--- DIRECTIONS FOR THIS TASK ---
From the records below, extract only the lines running from the line with "Write part 3" to the line with "the skirting', 'raceway')", both lines included, reproducing them exactly.

_ _ _ _

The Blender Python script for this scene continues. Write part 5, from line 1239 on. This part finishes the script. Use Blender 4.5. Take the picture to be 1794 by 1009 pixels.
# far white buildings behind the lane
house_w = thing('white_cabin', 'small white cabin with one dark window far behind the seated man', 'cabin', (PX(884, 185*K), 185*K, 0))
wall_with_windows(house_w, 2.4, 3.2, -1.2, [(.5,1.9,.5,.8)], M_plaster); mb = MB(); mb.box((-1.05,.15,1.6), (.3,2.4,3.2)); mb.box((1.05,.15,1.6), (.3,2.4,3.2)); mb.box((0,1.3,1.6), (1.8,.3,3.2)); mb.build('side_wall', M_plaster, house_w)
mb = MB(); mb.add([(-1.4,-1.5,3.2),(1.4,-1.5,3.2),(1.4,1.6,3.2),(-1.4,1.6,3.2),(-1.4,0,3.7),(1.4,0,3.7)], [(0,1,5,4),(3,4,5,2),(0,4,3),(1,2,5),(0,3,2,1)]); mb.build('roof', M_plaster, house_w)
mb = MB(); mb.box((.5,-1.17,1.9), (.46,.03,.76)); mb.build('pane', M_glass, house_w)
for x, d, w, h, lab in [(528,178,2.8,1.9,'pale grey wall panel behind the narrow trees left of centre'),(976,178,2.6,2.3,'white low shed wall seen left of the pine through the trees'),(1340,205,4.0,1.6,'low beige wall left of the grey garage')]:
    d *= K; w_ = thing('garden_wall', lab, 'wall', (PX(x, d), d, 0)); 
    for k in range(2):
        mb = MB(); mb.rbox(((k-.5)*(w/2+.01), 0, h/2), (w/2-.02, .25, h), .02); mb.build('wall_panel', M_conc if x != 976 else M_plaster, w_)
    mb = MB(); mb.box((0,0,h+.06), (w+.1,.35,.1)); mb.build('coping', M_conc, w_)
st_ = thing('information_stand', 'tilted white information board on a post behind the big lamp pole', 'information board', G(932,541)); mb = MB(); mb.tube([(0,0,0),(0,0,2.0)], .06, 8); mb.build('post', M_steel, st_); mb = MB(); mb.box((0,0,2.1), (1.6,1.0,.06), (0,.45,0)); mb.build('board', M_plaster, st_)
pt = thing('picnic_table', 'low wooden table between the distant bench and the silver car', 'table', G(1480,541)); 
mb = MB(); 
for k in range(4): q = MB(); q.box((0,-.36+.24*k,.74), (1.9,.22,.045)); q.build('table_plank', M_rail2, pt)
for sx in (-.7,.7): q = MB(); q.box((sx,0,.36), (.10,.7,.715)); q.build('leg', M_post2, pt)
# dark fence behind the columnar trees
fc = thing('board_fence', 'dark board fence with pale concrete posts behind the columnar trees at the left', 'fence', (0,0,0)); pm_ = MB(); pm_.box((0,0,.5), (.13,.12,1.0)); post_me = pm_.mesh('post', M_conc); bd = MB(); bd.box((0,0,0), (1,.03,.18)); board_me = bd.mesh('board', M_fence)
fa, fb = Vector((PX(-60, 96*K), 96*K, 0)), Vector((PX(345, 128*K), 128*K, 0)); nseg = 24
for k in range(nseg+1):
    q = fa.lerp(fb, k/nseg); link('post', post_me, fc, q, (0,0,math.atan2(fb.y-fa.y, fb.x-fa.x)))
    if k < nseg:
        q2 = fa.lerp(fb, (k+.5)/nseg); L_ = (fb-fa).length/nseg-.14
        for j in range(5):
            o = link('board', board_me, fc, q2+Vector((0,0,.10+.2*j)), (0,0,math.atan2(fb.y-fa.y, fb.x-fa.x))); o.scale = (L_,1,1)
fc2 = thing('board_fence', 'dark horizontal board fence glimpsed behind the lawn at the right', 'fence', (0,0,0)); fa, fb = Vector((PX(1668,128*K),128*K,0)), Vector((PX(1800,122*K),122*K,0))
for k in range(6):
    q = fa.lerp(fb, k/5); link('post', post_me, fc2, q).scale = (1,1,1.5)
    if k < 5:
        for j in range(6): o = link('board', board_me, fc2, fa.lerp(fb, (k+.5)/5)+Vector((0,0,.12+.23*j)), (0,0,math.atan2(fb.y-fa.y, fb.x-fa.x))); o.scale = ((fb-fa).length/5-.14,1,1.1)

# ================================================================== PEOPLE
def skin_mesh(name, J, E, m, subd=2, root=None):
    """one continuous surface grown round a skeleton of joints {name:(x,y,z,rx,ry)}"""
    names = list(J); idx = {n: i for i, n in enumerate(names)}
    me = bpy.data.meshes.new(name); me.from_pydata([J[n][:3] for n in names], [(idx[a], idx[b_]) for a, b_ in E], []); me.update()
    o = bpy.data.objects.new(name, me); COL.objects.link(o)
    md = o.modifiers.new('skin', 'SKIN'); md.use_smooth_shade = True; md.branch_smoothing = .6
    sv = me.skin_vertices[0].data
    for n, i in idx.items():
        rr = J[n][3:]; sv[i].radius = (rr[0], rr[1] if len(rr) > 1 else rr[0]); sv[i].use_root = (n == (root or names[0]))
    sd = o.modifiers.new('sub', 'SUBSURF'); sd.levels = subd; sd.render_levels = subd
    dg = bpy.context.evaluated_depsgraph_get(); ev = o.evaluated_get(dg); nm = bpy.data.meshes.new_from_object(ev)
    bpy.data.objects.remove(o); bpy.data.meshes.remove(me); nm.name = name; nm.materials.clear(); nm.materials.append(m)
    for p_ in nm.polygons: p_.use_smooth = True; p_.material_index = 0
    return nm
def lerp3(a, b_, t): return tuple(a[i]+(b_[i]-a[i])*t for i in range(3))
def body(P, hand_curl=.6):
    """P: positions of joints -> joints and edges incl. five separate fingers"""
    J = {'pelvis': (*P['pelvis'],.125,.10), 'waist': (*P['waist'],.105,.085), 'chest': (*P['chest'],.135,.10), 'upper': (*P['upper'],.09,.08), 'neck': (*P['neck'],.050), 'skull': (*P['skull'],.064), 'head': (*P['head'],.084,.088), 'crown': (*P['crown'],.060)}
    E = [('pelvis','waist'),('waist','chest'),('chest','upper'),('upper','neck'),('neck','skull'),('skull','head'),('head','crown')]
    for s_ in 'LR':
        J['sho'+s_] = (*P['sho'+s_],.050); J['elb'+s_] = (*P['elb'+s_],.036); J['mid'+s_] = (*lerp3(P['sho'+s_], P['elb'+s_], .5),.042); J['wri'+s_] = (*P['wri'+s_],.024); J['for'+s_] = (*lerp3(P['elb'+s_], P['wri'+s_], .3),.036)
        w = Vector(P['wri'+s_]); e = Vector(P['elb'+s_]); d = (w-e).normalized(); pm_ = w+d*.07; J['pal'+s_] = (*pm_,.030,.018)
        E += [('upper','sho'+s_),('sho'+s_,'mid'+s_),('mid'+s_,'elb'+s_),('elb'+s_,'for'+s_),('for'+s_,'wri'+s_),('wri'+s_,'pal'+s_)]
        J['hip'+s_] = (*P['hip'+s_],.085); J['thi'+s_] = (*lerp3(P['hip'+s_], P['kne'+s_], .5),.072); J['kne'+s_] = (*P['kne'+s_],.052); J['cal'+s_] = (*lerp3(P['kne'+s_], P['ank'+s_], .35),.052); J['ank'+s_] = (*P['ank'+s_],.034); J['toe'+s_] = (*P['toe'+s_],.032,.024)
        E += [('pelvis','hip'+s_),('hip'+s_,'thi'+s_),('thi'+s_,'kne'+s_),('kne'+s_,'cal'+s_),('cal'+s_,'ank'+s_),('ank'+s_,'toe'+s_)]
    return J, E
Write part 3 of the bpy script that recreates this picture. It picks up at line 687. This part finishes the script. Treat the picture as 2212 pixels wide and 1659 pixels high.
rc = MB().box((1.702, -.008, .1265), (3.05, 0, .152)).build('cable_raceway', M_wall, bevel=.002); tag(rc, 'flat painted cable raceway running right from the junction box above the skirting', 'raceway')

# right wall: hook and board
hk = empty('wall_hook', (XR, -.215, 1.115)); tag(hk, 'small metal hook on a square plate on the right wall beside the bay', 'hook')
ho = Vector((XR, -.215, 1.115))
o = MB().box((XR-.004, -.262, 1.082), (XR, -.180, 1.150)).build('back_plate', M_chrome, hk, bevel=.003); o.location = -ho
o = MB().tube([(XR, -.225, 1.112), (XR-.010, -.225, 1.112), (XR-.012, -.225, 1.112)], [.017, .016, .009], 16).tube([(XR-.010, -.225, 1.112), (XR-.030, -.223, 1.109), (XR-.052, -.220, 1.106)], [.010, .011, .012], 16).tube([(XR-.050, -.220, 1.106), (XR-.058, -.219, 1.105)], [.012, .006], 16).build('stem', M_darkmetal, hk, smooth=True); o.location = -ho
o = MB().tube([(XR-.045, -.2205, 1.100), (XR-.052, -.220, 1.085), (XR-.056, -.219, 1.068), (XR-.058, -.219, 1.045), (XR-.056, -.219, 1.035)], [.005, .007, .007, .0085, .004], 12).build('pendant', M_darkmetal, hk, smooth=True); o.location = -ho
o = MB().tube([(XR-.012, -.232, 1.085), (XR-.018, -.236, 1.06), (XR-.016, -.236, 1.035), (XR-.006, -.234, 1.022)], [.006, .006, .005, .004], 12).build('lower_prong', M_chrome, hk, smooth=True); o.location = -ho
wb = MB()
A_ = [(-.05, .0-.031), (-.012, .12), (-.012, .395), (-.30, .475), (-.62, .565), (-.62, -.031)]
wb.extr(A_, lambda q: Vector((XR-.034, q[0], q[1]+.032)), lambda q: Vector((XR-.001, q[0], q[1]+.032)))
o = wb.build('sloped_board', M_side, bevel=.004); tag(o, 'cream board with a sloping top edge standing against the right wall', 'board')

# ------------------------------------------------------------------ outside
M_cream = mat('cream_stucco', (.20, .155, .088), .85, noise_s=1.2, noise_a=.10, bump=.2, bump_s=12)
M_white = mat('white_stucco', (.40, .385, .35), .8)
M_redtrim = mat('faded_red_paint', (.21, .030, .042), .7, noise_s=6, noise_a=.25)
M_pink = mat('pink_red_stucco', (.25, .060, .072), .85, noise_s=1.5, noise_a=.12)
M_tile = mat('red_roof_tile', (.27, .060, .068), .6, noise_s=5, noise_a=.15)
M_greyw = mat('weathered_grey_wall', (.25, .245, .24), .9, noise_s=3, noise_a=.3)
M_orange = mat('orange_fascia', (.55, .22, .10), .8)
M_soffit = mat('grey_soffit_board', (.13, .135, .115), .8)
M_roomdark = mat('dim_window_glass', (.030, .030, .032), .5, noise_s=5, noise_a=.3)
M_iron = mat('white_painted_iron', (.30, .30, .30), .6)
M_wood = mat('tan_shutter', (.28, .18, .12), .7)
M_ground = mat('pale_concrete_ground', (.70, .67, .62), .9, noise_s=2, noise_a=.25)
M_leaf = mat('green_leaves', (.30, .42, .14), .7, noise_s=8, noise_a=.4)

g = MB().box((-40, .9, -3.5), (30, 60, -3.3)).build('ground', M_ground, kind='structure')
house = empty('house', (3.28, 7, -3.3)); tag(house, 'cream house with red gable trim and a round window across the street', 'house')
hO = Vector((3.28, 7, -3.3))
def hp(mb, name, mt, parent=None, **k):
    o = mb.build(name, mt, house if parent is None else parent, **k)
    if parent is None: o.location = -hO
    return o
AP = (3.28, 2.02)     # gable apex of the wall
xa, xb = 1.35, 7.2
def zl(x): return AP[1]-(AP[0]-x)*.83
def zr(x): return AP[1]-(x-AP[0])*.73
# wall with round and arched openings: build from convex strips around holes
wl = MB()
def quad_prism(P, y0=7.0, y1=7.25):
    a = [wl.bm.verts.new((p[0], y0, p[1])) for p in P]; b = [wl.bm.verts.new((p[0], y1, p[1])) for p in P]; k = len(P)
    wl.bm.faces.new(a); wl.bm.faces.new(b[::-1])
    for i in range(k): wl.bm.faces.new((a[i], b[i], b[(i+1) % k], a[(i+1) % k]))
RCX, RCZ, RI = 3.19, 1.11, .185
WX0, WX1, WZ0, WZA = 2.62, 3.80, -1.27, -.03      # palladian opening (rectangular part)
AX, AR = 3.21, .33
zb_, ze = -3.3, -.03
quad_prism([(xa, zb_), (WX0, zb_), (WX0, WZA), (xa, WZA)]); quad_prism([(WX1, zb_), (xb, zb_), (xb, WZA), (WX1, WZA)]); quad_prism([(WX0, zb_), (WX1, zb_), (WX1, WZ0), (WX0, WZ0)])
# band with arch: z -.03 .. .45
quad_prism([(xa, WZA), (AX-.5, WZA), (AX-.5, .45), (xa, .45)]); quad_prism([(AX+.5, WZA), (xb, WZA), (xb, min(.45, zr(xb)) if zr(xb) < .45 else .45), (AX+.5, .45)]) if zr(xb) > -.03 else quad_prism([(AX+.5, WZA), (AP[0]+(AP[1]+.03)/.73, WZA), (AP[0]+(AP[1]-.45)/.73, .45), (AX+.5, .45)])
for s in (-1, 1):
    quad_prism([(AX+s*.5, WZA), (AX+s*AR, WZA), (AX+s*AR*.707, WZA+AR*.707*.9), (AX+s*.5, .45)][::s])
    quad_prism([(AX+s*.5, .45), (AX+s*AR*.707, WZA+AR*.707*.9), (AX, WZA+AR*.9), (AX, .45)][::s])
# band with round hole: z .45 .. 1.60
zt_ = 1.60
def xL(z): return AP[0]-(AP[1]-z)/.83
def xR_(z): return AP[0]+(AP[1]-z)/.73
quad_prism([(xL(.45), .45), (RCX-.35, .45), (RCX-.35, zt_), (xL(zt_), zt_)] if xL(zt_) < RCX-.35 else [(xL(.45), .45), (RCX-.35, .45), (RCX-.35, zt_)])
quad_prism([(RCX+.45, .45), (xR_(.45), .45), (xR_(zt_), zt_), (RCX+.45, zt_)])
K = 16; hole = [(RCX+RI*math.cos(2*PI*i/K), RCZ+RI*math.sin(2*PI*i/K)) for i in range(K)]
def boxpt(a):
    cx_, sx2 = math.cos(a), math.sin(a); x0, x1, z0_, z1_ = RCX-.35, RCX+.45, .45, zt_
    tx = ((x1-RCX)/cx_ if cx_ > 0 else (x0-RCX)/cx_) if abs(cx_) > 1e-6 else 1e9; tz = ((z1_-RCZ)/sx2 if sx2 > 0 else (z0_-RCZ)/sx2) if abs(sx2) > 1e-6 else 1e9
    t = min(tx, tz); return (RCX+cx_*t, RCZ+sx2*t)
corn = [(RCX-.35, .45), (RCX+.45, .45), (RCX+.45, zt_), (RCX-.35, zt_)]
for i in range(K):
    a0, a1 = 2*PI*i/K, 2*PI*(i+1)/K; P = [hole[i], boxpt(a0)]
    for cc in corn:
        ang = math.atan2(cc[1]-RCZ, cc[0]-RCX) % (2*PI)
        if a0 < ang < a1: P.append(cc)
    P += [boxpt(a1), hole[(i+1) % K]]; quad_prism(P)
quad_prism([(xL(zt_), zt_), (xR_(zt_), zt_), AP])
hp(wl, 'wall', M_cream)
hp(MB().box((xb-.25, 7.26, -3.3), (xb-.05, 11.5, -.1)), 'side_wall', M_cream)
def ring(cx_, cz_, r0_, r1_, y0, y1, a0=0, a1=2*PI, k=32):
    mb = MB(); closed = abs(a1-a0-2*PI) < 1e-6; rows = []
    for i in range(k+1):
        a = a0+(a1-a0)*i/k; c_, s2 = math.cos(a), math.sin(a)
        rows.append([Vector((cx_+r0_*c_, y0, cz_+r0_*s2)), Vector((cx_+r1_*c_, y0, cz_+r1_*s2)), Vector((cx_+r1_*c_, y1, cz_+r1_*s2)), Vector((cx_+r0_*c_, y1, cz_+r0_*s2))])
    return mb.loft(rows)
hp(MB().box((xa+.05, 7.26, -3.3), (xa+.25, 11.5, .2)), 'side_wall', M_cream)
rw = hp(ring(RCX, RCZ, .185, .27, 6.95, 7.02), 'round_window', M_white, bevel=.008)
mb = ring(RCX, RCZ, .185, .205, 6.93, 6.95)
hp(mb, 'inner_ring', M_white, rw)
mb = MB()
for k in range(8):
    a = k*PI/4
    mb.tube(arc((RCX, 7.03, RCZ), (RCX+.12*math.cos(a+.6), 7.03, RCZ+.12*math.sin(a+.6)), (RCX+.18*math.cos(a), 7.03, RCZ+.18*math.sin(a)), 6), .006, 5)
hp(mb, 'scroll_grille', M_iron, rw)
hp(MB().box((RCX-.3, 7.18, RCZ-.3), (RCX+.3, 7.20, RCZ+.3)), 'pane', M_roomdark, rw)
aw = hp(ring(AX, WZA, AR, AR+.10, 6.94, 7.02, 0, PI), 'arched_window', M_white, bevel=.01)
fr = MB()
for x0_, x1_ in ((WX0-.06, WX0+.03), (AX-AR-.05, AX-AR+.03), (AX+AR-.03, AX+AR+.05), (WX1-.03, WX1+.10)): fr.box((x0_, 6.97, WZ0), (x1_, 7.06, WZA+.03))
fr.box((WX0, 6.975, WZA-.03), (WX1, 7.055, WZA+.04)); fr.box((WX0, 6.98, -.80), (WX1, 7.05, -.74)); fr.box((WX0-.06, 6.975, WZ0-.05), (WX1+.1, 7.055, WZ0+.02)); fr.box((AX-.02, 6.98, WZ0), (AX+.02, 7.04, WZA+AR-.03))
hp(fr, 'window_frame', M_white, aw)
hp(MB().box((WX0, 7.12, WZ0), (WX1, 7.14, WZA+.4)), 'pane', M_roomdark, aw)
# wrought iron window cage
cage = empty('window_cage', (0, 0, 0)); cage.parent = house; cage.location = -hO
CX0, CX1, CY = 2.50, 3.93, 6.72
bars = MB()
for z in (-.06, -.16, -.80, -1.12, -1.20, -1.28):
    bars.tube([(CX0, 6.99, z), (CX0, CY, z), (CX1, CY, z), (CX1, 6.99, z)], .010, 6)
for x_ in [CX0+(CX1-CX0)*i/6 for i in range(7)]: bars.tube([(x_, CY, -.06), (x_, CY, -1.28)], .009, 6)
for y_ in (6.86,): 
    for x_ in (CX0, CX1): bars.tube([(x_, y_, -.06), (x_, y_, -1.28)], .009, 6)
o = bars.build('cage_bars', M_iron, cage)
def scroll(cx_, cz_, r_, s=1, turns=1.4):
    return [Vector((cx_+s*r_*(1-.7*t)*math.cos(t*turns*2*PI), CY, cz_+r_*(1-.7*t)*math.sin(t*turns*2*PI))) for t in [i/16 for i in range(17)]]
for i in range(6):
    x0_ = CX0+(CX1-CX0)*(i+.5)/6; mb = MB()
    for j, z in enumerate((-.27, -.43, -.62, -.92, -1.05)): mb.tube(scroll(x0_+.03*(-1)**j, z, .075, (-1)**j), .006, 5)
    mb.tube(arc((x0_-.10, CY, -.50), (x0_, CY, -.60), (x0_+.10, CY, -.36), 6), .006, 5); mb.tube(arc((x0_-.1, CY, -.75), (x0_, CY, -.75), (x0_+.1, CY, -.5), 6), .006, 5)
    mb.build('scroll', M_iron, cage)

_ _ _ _

--- COMPLETED EXERCISE ---
Write part 3 of the bpy script that recreates this picture. It picks up at line 687. This part finishes the script. Treat the picture as 2212 pixels wide and 1659 pixels high.
rc = MB().box((1.702, -.008, .1265), (3.05, 0, .152)).build('cable_raceway', M_wall, bevel=.002); tag(rc, 'flat painted cable raceway running right from the junction box above the skirting', 'raceway')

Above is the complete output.